No passado dia 23 de Outubro, Rui Moreira assegurou em reunião da Assembleia Municipal que, ao contrário, por exemplo, da tomada de decisão em Lisboa, a Câmara do Porto não iria restringir novas licenças de alojamento local na cidade.
«Isto é um deslumbramento»
Regressamos à pedonal Rua das Flores, invadida pelo pó das obras e pelo barulho das máquinas, onde deverá ser erguido mais um alojamento local. Na livraria de João Soares, que abandona definitivamente esta morada em 28 de Fevereiro, a mudança começa a fazer-se.
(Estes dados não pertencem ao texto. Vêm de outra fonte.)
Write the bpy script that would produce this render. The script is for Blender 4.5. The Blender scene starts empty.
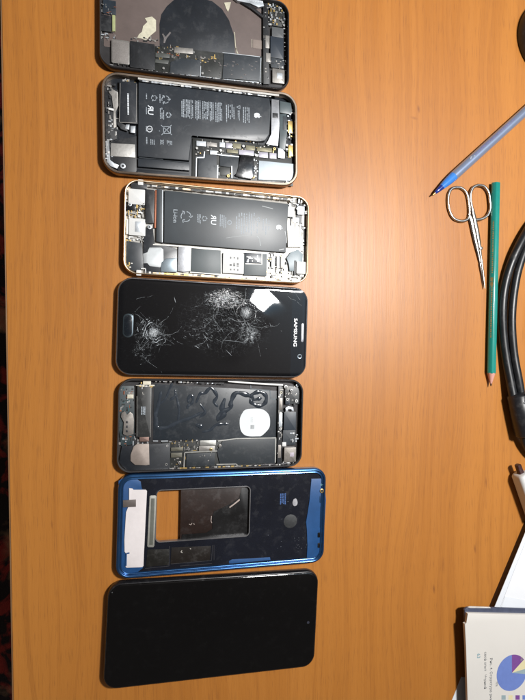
import bpy, bmesh, math, random
from mathutils import Matrix, Vector
random.seed(7)
S = bpy.context.scene
COL = S.collection
MM = 0.001
# ------------------------------------------------------------------ camera
CF, CAX, CAY, CH = 531.938, -0.0084502, -0.2669978, 393.335      # focal length in photo pixels, tilt, height in mm
CM = (Matrix.Rotation(CAX, 3, 'X') @ Matrix.Rotation(CAY, 3, 'Y'))
def W(px, py, z=0.0):
    """where the ray through a photo pixel meets the height z (mm) above the desk"""
    d = CM @ Vector(((px - 262.5) / CF, -(py - 350) / CF, -1.0))
    t = (z - CH) / d.z
    return Vector((t * d.x, t * d.y, z))
cam = bpy.data.cameras.new('camera'); co = bpy.data.objects.new('camera', cam); COL.objects.link(co)
co.matrix_world = Matrix.Translation((0, 0, CH * MM)) @ CM.to_4x4()
cam.sensor_fit = 'VERTICAL'; cam.sensor_height = 36; cam.lens = 36 * CF / 700
cam.clip_start = 0.01; cam.clip_end = 50
S.camera = co
# ------------------------------------------------------------------ materials
MATS = {}
def nd(nt, typ, **kw):
    n = nt.nodes.new(typ)
    for k, v in kw.items():
        if k.startswith('_'): setattr(n, k[1:], v)
        else:
            s = n.inputs[int(k[1:])] if k[0] == 'i' and k[1:].isdigit() else n.inputs[k]
            if hasattr(v, 'is_output'): nt.links.new(v, s)
            else: s.default_value = v
    return n
def mth(nt, op, a, b=None, c=None, clamp=False):
    n = nt.nodes.new('ShaderNodeMath'); n.operation = op; n.use_clamp = clamp
    for i, v in enumerate((a, b, c)):
        if v is None: continue
        if hasattr(v, 'is_output'): nt.links.new(v, n.inputs[i])
        else: n.inputs[i].default_value = v
    return n.outputs[0]
def mixc(nt, f, a, b):
    n = nt.nodes.new('ShaderNodeMix'); n.data_type = 'RGBA'
    for s, v in ((n.inputs[0], f), (n.inputs[6], a), (n.inputs[7], b)):
        if hasattr(v, 'is_output'): nt.links.new(v, s)
        else: s.default_value = v if not isinstance(v, tuple) else (*v[:3], 1)
    return n.outputs[2]
def base(name):
    m = bpy.data.materials.new(name); m.use_nodes = True
    nt = m.node_tree; return m, nt, nt.nodes['Principled BSDF']
def M(name, col, rough=.5, metal=0., var=.25, scale=300., bump=.0, rvar=.12, spec=.5, col2=None, trans=0., coat=0., dust=None):
    if name in MATS: return MATS[name]
    if dust is None: dust = .14 if max(col) < .04 else .0
    m, nt, p = base(name)
    tc = nd(nt, 'ShaderNodeTexCoord').outputs['Object']
    nz = nd(nt, 'ShaderNodeTexNoise', Vector=tc, Scale=scale, Detail=5., Roughness=.6).outputs[0]
    nl = nd(nt, 'ShaderNodeTexNoise', Vector=tc, Scale=scale * .17, Detail=3.).outputs[0]
    f = mth(nt, 'ADD', mth(nt, 'MULTIPLY', nz, .5), mth(nt, 'MULTIPLY', nl, .5))
    f = mth(nt, 'MULTIPLY_ADD', f, 2.4, -.7, clamp=True)
    c2 = col2 or tuple(c * (1 + var) for c in col); c1 = tuple(c * (1 - var) for c in col)
    cc = mixc(nt, f, c1, c2); rg = mth(nt, 'MULTIPLY_ADD', nl, rvar * 2, rough - rvar, clamp=True)
    if dust:                                                       # grime and fingerprints lying on it
        d1 = nd(nt, 'ShaderNodeTexNoise', Vector=tc, Scale=150., Detail=8., Roughness=.72).outputs[0]
        d2 = nd(nt, 'ShaderNodeTexNoise', Vector=tc, Scale=1400., Detail=3., Roughness=.6).outputs[0]
        df = mth(nt, 'ADD', mth(nt, 'MULTIPLY_ADD', d1, 5., -2.6, clamp=True), mth(nt, 'MULTIPLY_ADD', d2, 9., -6.1, clamp=True), clamp=True)
        cc = mixc(nt, mth(nt, 'MULTIPLY', df, dust), cc, (.16, .155, .15)); rg = mth(nt, 'MULTIPLY_ADD', df, .18, rg, clamp=True)
    nt.links.new(cc, p.inputs['Base Color']); nt.links.new(rg, p.inputs['Roughness'])
    p.inputs['Metallic'].default_value = metal
    p.inputs['Specular IOR Level'].default_value = spec
    p.inputs['Transmission Weight'].default_value = trans
    p.inputs['Coat Weight'].default_value = coat; p.inputs['Coat Roughness'].default_value = .12
    if bump:
        b = nd(nt, 'ShaderNodeBump', Strength=bump, Distance=.0003, Height=nz).outputs[0]
        nt.links.new(b, p.inputs['Normal'])
    MATS[name] = m; return m
black = M('black_plastic', (.010, .0115, .014), .42, var=.4)
blackg = M('black_gloss', (.006, .0065, .008), .16, var=.3, rvar=.05)
film = M('dark_film', (.012, .015, .020), .38, var=.35, scale=120, dust=.05)
batt = M('battery_film', (.018, .023, .030), .40, var=.3, scale=90, bump=.05, dust=.05)
batt2 = M('battery_film_grey', (.030, .038, .045), .42, var=.3, scale=80, bump=.06, dust=0.)
pcb = M('board_mask', (.012, .014, .013), .45, var=.5, scale=500)
shield = M('shield_sticker', (.020, .026, .033), .45, var=.3, scale=150)
silver = M('bare_metal', (.46, .46, .45), .42, 1., var=.45, scale=350, bump=.15)
nickel = M('nickel_plate', (.42, .45, .48), .46, .8, var=.32, scale=200, bump=.1)
dull = M('dull_metal', (.26, .25, .235), .48, .7, var=.3, scale=350, bump=.2)
brass = M('brass_contact', (.50, .36, .14), .36, .9, var=.3)
copper = M('copper_flex', (.26, .085, .04), .45, .4, var=.3)
white = M('white_plastic', (.58, .59, .585), .5, var=.08, scale=200)
foam = M('white_foam', (.62, .58, .58), .8, var=.07, scale=250, bump=.3)
grey = M('speaker_mesh', (.20, .185, .175), .6, .3, var=.22, scale=900, bump=.4)
mauve = M('mauve_adhesive', (.108, .082, .075), .55, var=.16, scale=160, bump=.1)
cream = M('cream_residue', (.46, .44, .34), .7, var=.3, scale=400, bump=.4)
printw = M('white_print', (.30, .34, .38), .6, var=.35, scale=2500)
printb = M('bright_print', (.62, .66, .70), .5, var=.15, scale=1500)
gframe = M('graphite_frame', (.060, .058, .060), .30, .6, var=.2, scale=400)
goldf = M('bronze_frame', (.235, .185, .145), .30, .9, var=.2, scale=300)
champ = M('champagne_frame', (.58, .45, .31), .33, 1., var=.15, scale=300)
bluem = M('blue_metal', (.026, .095, .235), .25, .8, var=.18, scale=350, rvar=.05, coat=.8)
bluep = M('blue_plastic', (.011, .062, .185), .45, .1, var=.18, scale=250, bump=.1)
steel = M('polished_steel', (.60, .575, .54), .25, 1., var=.12, scale=500, rvar=.06)
rimm = M('silver_rim', (.33, .33, .35), .28, .9, var=.15, scale=500)
lens = M('lens_glass', (.004, .005, .010), .05, var=.2, rvar=.02, dust=0.)
yellowg = M('green_sticker', (.30, .33, .16), .5, var=.15)
stick = M('white_sticker', (.62, .66, .68), .5, var=.06, scale=200)
smud = M('smudge', (.11, .10, .10), .6, var=.5, scale=900)
brownf = M('brown_film', (.018, .010, .008), .35, var=.45, scale=170, bump=.15, dust=.05)
glue = M('clear_glue', (.028, .035, .045), .13, var=.3, scale=300, rvar=.05, dust=.05)
# ------------------------------------------------------------------ mesh helpers (everything authored in mm)
def obj(name, bm, mats, parent=None, smooth=35):
    for v in bm.verts: v.co *= MM
    me = bpy.data.meshes.new(name)
    bmesh.ops.recalc_face_normals(bm, faces=bm.faces)
    bm.to_mesh(me); bm.free()
    if not isinstance(mats, (list, tuple)): mats = [mats]
    for m in mats: me.materials.append(m)
    if smooth:
        for p in me.polygons: p.use_smooth = True
        me.set_sharp_from_angle(angle=math.radians(smooth))
    o = bpy.data.objects.new(name, me); COL.objects.link(o)
    if parent: o.parent = parent
    return o
def empty(name, x, y, rot=0, z=0):
    o = bpy.data.objects.new(name, None); COL.objects.link(o)
    o.location = (x * MM, y * MM, z * MM); o.rotation_euler = (0, 0, rot); o.empty_display_size = .01
    return o
def tag(o, label=None, cat=None, group=None, kind=None):
    for k, v in (('label', label), ('category', cat), ('group', group), ('kind', kind)):
        if v: o[k] = v
    return o
def rrect(cx, cy, w, h, r, n=6, step=0):
    r = max(min(r, w / 2 - 1e-3, h / 2 - 1e-3), 1e-3); pts = []
    for sx, sy, a0 in ((1, 1, 0), (-1, 1, 90), (-1, -1, 180), (1, -1, 270)):
        for i in range(n + 1):
            a = math.radians(a0 + 90 * i / n)
            pts.append((cx + sx * (w / 2 - r) + r * math.cos(a), cy + sy * (h / 2 - r) + r * math.sin(a)))
    if step:
        out = []
        for i, p in enumerate(pts):
            q = pts[(i + 1) % len(pts)]; k = max(1, int(math.dist(p, q) / step + .5)) if math.dist(p, q) > step * 1.5 else 1
            for j in range(k): out.append((p[0] + (q[0] - p[0]) * j / k, p[1] + (q[1] - p[1]) * j / k))
        pts = out
    return pts
def loft(bm, loops, cap0=True, cap1=True, close=False, mi=0):
    rings = [[bm.verts.new(p) for p in lp] for lp in loops]
    prs = list(zip(rings, rings[1:])) + ([(rings[-1], rings[0])] if close else [])
    for a, b in prs:
        for i in range(len(a)):
            j = (i + 1) % len(a)
            f = bm.faces.new((a[i], a[j], b[j], b[i])); f.material_index = mi
    if not close:
        if cap0: bm.faces.new(rings[0][::-1]).material_index = mi
        if cap1: bm.faces.new(rings[-1]).material_index = mi
    return rings
def lz(pts, z): return [(p[0], p[1], z) for p in pts]
def prism(bm, pts, z0, z1, bev=.15, mi=0):
    a = [bm.verts.new((p[0], p[1], z0)) for p in pts]; b = [bm.verts.new((p[0], p[1], z1)) for p in pts]
    n = len(pts); fs = []
    for i in range(n):
        j = (i + 1) % n; fs.append(bm.faces.new((a[i], a[j], b[j], b[i])))
    top = bm.faces.new(b); fs += [bm.faces.new(a[::-1]), top]
    for f in fs: f.material_index = mi
    if bev:
        r = bmesh.ops.bevel(bm, geom=list(top.edges), offset=bev, segments=2, profile=.6, affect='EDGES', clamp_overlap=True)
        for f in r['faces']: f.material_index = mi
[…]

Até ser assaltado pela venda do prédio, João Soares pagava de renda 85 euros. Actualmente o valor é de 750 e é também esta a quantia que vai começar a pagar no n.º 231 da Rua Formosa. «Isto é um deslumbramento», refere a propósito dos valores a que chegaram as rendas na Invicta.
Diz que já tem alguns concorrentes na nova morada, mas que isso não o afecta. «Quantos mais melhor e se estivessem todos na mesma zona seria óptimo» porque, explica, «é um risco enorme ir a um alfarrabista isolado que pode não ter o que nós queremos».
2939
Segundo dados do Registo Nacional do Turismo, entre 1 de Janeiro e 31 de Dezembro de 2018 foram criados 2939 registos de alojamento local no concelho do Porto
Defende que este é um negócio com características «muito especiais» e que nenhuma faculdade ensina a vender livros, sobretudo livros usados, mas que ninguém liga a isso.
«Deixam morrer, como pode morrer uma mercearia ou uma salsicharia, morre também uma livraria. Neste caso não vai morrer, mas vai perder características», reconhece.
Ao alfarrabista, que começou a vender livros na feira de Vandoma, faltam palavras para descrever o sentimento de abandonar a Rua da Flores, mas afirma não ter receio. «Nem sei explicar bem, é uma nostalgia que vou tentar, e tenho tentado, vencer, porque isto continua. Eu já não vou andar por cá muitos mais anos mas isto é para continuar, ficam os meus filhos. O meu medo é já não me habituar bem ao novo traçado, à nova configuração, vamos ver como vai ser», desabafa.